Singapore has long pursued neoliberal economic policies through international trade, cementing itself as one of the most globalized nations in the world. At the same time, the nation-state remains politically and socially conservative, prioritizing economic and communal well-being over individual political rights. Therein lies a tension between these ostensibly contradictory positions.

In “‘First world problems’ in the ‘third world’?” (Criminal Legalities in the Global South, 2020), Dr. George Radics (NUS Sociology) notes that as a result of these prioritizations, we only observe incremental progressive social and cultural developments when the country’s financial well-being is at stake. Dr. Radics points out that the rights of Singapore’s LGBT community, in particular, shift in accordance with the political and economic conditions of Singapore. Dr. Radics outlines the nation-state’s complex relationship with LGBT rights and how its developmental history serves as a case study worth examining.

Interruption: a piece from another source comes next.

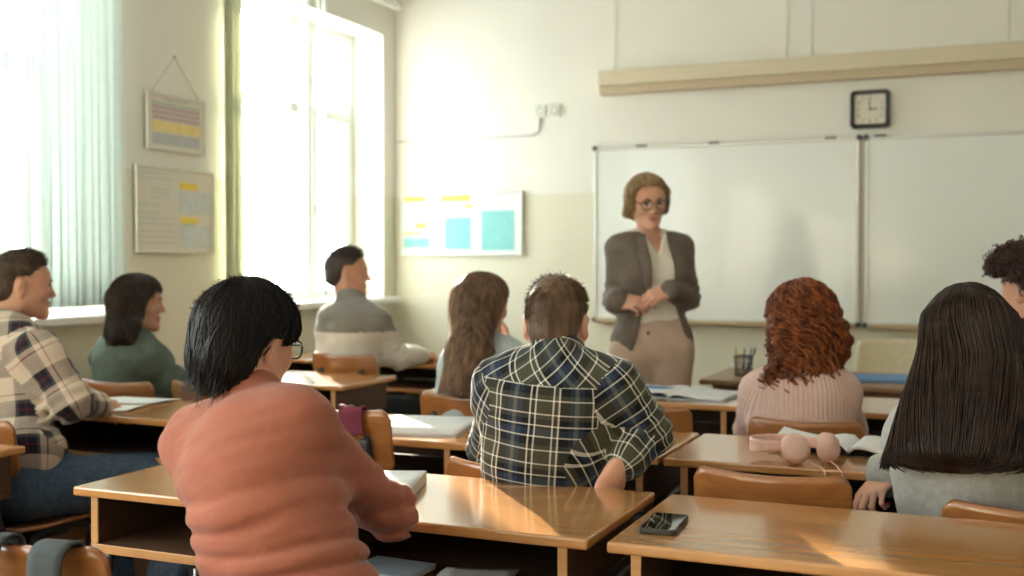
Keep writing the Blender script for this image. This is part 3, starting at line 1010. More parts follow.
def cloth_through(name, col, through):
    """thin curtain cloth: part of the light is scattered back, part comes through"""
    m = bpy.data.materials.new(name); m.use_nodes = True
    t = m.node_tree; t.nodes.clear()
    out = N(t, 'ShaderNodeOutputMaterial')
    tc = N(t, 'ShaderNodeTexCoord')
    no = N(t, 'ShaderNodeTexNoise'); no.inputs['Scale'].default_value = 40; t.links.new(tc.outputs['Object'], no.inputs['Vector'])
    c = ramp(t, no.outputs['Fac'], [(0.3, tuple(q * 0.95 for q in col)), (0.7, col)])
    d = N(t, 'ShaderNodeBsdfDiffuse'); tr = N(t, 'ShaderNodeBsdfTranslucent'); mx = N(t, 'ShaderNodeMixShader')
    t.links.new(c, d.inputs[0]); t.links.new(c, tr.inputs[0]); mx.inputs[0].default_value = through
    t.links.new(d.outputs[0], mx.inputs[1]); t.links.new(tr.outputs[0], mx.inputs[2]); t.links.new(mx.outputs[0], out.inputs[0])
    return m

def window_glass(name):
    m = bpy.data.materials.new(name); m.use_nodes = True
    t = m.node_tree; t.nodes.clear()
    out = N(t, 'ShaderNodeOutputMaterial')
    g = N(t, 'ShaderNodeBsdfGlossy'); g.inputs['Roughness'].default_value = 0.02
    tr = N(t, 'ShaderNodeBsdfTransparent'); tr.inputs[0].default_value = (0.95, 0.97, 0.96, 1)
    mx = N(t, 'ShaderNodeMixShader')
    mx.inputs[0].default_value = 0.05; t.links.new(tr.outputs[0], mx.inputs[1]); t.links.new(g.outputs[0], mx.inputs[2]); t.links.new(mx.outputs[0], out.inputs[0])
    return m

MAT.update(
    wall=wall_paint('wall paint'), floor=parquet('parquet'),
    ceiling=plain('ceiling paint', (0.86, 0.85, 0.82), 0.8), white_paint=plain('white gloss paint', (0.80, 0.82, 0.80), 0.35),
    sill=plain('sill paint', (0.80, 0.81, 0.78), 0.35), glass=window_glass('window glass'),
    skirting=plain('skirting wood', (0.26, 0.13, 0.06), 0.4, stretch=(1, 1, 12)),
    curtain=cloth_through('pale green curtain', (0.74, 0.79, 0.755), 0.42), blind=cloth_through('ivory blind cloth', (0.60, 0.65, 0.55), 0.30),
    blind_edge=cloth_through('olive curtain cloth', (0.62, 0.64, 0.49), 0.3),
    board=plain('whiteboard enamel', (0.775, 0.800, 0.765), 0.18, vary=0.015, scale=3, coat=0.2), alu=plain('brushed aluminium', (0.55, 0.55, 0.52), 0.4, 0.7, stretch=(1, 40, 40)),
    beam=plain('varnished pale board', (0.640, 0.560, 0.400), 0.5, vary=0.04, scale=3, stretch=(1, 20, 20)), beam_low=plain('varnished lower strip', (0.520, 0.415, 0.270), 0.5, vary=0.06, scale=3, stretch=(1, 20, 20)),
    tray=plain('tray wood', (0.44, 0.33, 0.19), 0.5), black_plastic=plain('black plastic', (0.012, 0.012, 0.013), 0.35), grey_plastic=plain('dark grey plastic', (0.06, 0.065, 0.07), 0.4),
    clock_face=plain('clock face', (0.72, 0.69, 0.58), 0.4, vary=0.02), ivory_plastic=plain('ivory plastic', (0.72, 0.72, 0.66), 0.4), socket_dark=plain('socket holes', (0.10, 0.11, 0.11), 0.5),
    paper=plain('paper', (0.80, 0.81, 0.80), 0.75, vary=0.02), poster=plain('poster paper', (0.74, 0.78, 0.76), 0.6, vary=0.02), poster_cream=plain('cream poster paper', (0.72, 0.69, 0.60), 0.6, vary=0.02),
    ink_yellow=plain('yellow print', (0.86, 0.68, 0.10), 0.6), ink_pale_yellow=plain('pale yellow print', (0.80, 0.66, 0.27), 0.6), ink_teal=plain('teal print', (0.23, 0.58, 0.57), 0.6), ink_mauve=plain('mauve print', (0.52, 0.40, 0.42), 0.6), ink_green=plain('grey green print', (0.46, 0.55, 0.48), 0.6),
    ink_grey=plain('grey print', (0.50, 0.52, 0.53), 0.6), ink_pale=plain('pale grey print', (0.60, 0.61, 0.59), 0.6), ink_bluegrey=plain('pale blue grey print', (0.62, 0.66, 0.65), 0.6), string=plain('string', (0.38, 0.36, 0.30), 0.8),
    eye_white=plain('eye white', (0.72, 0.70, 0.67), 0.25), iris_brown=plain('brown iris', (0.07, 0.035, 0.015), 0.2), iris_blue=plain('grey blue iris', (0.12, 0.18, 0.22), 0.2), pupil=plain('pupil', (0.004, 0.004, 0.004), 0.1),
)

WX, FY, BY, RX, HC = -3.84, 6.90, -2.6, 3.0, 3.45     # left wall, front wall, back wall, right wall, ceiling
SILL, HEADW = 1.03, 2.85
WINS = [(2.15, 4.12), (5.05, 6.73), (-2.2, 1.25)]      # along the left wall; the last, unseen, is widened to brighten the foreground

def structure(o): o['kind'] = 'structure'; return o

structure(MB().box(((WX + RX) / 2, (BY + FY) / 2, -0.05), (RX - WX + 0.8, FY - BY + 0.6, 0.1)).build('floor', MAT['floor']))
structure(MB().box(((WX + RX) / 2, (BY + FY) / 2, HC + 0.05), (RX - WX + 0.8, FY - BY + 0.6, 0.1)).build('ceiling', MAT['ceiling']))
structure(MB().box(((WX + RX) / 2, FY + 0.10, HC / 2), (RX - WX + 0.8, 0.20, HC)).build('wall_front', MAT['wall']))
structure(MB().box(((WX + RX) / 2, BY - 0.10, HC / 2), (RX - WX + 0.8, 0.20, HC)).build('wall_back', MAT['wall']))
structure(MB().box((RX + 0.10, (BY + FY) / 2, HC / 2), (0.20, FY - BY, HC)).build('wall_right', MAT['wall']))
w = MB(); TH = 0.34
ys = sorted(WINS)
y0 = BY
for a, b in ys + [(FY, FY)]:
    w.box((WX - TH / 2, (y0 + a) / 2, HC / 2), (TH, a - y0, HC)); 
    if b > a:
        w.box((WX - TH / 2, (a + b) / 2, SILL / 2), (TH, b - a, SILL)); w.box((WX - TH / 2, (a + b) / 2, (HC + HEADW) / 2), (TH, b - a, HC - HEADW))
    y0 = b
structure(w.build('wall_left', MAT['wall']))
structure(MB().box(((WX + RX) / 2, FY - 0.011, 0.05), (RX - WX, 0.022, 0.10), 0.004).build('baseboard_front', MAT['skirting']))
structure(MB().box((WX + 0.011, (BY + FY - 0.03) / 2, 0.05), (0.022, FY - BY - 0.03, 0.10), 0.004).build('baseboard_left', MAT['skirting']))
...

Dr. Radics notes that stable and sustained macroeconomic growth was perceived as fundamental to Singapore’s survival after its separation from Malaysia on 9th August 1965. As a result, the Singapore government prioritized macroeconomic growth over political freedoms. At the same time, the government also pursued social and political conditions that would promote its larger goal of rapid economic growth. The government adopted an iron-fisted approach towards the management of its social and political landscape. Dr. Radics cites statutes like the Religious Harmony Act, Internal Security Act, and Societies Act as tools the government has at its disposal to restrict civil liberties and eliminate political dissent. Originally intended to govern the colony, British laws were adopted and modified to limit political freedoms. Consequently, the rights of the LGBT community in Singapore were rarely demanded.

Dr. Radics points out that the government refuses to express support for LGBT groups in the country. He argues that the LGBT community is allowed to exist within a narrowly defined political space in Singapore, the boundaries of which are delineated by the state’s discourse of “Asian Values.” According to Dr. Radics, “Asian Values” was the government’s response to perceived Western moral degradation that arose from the general increase in the socioeconomic status of Singaporeans. Such discourse has been effective in justifying Section 377A and exercising control over Pink Dot SG, an annual event organized to express support for the LGBT community in Singapore.

Dr. Radics concludes by pointing out that tension arises from Singapore’s traditional “Asian Values” and its reputation as a global hub in a rapidly changing global environment. He raises the sustained success of Pink Dot SG and the judicial challenges to 377A as evidence of this tension within the nation-state. In a broader scope, the case of Singapore demonstrates that in the Global South, economic progress does not guarantee that resolving social and political issues is a straightforward process.